> Material:
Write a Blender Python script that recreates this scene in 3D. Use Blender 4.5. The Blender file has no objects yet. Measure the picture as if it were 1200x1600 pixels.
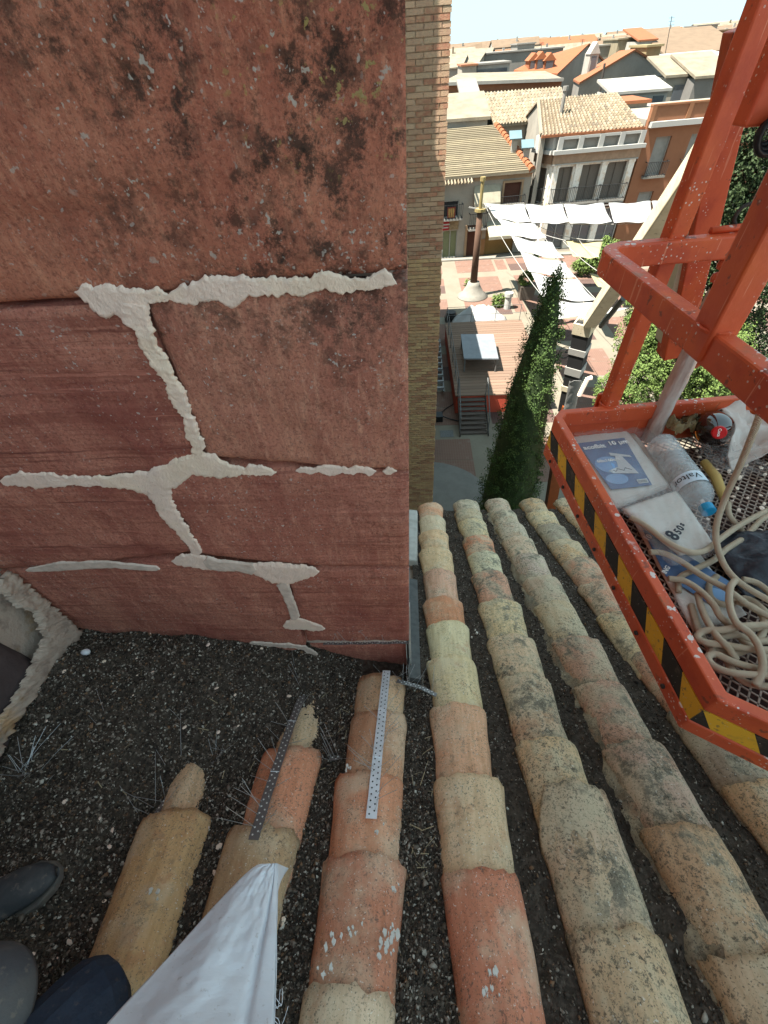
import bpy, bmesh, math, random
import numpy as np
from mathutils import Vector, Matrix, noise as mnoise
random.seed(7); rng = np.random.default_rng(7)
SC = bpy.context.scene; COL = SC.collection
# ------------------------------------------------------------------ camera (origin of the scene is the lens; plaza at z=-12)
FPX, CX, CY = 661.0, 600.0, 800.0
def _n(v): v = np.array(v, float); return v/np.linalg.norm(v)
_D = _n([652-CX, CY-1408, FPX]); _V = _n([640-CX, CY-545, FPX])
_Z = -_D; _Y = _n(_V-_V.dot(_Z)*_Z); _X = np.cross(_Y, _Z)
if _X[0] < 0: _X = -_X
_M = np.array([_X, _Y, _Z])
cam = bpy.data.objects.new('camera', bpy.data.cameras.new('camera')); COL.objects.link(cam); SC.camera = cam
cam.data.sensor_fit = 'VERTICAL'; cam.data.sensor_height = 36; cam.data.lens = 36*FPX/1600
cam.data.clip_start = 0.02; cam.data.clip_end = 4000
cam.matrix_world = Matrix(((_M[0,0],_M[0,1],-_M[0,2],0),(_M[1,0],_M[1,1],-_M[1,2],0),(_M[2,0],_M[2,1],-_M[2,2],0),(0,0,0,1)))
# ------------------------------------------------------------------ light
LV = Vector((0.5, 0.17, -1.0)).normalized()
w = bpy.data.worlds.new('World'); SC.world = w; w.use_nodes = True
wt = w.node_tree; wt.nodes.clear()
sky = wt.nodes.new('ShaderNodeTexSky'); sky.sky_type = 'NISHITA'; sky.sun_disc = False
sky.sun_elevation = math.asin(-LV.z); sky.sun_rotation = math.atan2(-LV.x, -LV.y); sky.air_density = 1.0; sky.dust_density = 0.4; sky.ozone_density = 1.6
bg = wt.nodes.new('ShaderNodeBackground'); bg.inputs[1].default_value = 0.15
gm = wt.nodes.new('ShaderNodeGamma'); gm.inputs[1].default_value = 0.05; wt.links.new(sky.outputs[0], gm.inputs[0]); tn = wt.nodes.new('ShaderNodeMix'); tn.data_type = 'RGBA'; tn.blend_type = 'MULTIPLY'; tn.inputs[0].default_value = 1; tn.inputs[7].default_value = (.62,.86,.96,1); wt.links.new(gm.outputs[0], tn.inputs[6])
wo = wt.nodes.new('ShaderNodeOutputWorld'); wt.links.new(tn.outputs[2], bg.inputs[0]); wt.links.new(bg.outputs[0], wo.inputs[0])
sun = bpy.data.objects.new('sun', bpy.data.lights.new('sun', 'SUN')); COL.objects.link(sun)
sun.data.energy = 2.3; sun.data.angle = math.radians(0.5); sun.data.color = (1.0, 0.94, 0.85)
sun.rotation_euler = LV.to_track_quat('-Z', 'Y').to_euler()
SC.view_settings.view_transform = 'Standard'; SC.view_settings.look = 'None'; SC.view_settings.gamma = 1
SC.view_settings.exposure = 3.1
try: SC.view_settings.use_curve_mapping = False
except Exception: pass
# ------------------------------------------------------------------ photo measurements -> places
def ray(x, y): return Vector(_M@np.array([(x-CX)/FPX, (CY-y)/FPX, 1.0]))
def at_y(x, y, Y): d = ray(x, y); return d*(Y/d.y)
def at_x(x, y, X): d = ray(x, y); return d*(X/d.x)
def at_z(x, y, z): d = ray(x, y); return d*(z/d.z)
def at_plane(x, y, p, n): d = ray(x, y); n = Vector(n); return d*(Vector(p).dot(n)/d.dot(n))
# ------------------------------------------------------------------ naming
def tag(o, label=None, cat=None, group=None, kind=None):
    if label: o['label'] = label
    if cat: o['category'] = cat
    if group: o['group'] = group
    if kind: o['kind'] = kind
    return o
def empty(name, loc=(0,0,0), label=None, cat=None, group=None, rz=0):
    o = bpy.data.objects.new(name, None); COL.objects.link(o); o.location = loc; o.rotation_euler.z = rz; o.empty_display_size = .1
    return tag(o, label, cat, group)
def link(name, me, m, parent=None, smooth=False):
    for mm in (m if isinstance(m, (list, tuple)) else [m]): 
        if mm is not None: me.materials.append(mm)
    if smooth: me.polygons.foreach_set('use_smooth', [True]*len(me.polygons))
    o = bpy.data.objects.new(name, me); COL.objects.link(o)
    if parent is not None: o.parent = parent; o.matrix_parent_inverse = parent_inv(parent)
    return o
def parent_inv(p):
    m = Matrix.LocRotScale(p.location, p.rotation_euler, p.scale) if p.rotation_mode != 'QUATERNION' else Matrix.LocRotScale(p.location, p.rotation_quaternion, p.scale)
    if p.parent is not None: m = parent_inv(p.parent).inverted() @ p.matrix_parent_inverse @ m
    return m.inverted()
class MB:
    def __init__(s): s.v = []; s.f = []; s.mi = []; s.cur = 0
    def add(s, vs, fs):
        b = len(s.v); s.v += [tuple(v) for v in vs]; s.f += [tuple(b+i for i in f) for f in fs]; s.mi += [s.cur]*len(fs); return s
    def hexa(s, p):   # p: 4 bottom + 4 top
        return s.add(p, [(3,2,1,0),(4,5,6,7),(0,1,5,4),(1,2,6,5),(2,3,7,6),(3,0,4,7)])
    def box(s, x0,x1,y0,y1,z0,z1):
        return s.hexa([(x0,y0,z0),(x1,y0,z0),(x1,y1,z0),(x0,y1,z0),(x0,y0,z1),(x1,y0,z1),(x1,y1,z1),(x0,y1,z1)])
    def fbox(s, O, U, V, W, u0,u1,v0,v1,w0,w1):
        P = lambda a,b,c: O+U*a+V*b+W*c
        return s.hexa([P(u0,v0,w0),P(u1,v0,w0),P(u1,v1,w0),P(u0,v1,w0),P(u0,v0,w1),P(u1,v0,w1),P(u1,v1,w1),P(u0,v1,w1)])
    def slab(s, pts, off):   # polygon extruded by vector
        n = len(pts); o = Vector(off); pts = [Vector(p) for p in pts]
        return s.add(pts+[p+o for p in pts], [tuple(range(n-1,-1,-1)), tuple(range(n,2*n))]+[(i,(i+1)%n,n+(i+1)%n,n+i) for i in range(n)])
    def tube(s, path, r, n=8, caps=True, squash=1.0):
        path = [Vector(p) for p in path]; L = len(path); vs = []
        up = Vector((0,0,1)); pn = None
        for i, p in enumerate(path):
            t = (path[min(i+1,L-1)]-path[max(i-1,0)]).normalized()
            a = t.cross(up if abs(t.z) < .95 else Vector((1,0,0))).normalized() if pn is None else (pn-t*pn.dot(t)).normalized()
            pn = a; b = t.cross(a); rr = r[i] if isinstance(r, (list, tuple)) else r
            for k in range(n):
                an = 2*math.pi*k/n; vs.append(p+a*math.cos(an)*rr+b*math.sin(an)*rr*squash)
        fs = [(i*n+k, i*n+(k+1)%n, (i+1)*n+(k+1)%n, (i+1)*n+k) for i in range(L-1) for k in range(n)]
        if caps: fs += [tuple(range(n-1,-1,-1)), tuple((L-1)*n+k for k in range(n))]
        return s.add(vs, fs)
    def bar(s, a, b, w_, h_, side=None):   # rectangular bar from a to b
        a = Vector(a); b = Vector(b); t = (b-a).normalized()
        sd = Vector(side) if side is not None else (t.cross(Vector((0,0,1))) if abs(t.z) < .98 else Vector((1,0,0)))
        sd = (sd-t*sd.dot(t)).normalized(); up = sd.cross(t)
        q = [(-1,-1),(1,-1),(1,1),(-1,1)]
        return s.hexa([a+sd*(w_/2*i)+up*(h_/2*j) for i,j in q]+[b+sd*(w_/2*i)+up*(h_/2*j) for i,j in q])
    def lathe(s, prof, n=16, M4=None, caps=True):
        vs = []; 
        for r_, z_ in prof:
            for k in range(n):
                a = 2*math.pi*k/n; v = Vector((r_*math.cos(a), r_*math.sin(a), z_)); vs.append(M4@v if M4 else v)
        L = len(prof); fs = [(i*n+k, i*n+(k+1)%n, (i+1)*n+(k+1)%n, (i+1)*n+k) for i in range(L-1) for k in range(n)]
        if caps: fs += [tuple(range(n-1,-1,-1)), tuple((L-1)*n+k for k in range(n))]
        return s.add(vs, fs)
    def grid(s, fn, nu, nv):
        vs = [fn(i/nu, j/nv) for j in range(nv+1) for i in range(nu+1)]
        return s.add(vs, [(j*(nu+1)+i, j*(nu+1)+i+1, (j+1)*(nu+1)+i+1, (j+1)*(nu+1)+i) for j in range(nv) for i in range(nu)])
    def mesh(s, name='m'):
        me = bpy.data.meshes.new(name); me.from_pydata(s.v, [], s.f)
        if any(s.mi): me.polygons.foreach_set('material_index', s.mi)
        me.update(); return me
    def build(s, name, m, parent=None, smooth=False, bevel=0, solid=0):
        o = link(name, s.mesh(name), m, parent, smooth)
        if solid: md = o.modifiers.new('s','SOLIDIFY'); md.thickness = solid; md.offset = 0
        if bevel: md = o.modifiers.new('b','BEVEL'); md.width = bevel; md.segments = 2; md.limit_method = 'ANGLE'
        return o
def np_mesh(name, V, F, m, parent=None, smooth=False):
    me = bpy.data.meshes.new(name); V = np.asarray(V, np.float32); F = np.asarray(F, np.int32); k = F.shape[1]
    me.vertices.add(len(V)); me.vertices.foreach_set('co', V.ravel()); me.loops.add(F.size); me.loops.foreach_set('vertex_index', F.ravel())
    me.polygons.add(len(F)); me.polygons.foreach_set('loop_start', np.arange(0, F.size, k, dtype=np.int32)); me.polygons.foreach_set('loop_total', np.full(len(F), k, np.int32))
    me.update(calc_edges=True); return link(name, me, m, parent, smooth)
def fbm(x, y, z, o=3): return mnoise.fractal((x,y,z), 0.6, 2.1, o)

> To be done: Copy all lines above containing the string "scene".

> Task answer:
Write a Blender Python script that recreates this scene in 3D. Use Blender 4.5. The Blender file has no objects yet. Measure the picture as if it were 1200x1600 pixels.
SC = bpy.context.scene; COL = SC.collection
# ------------------------------------------------------------------ camera (origin of the scene is the lens; plaza at z=-12)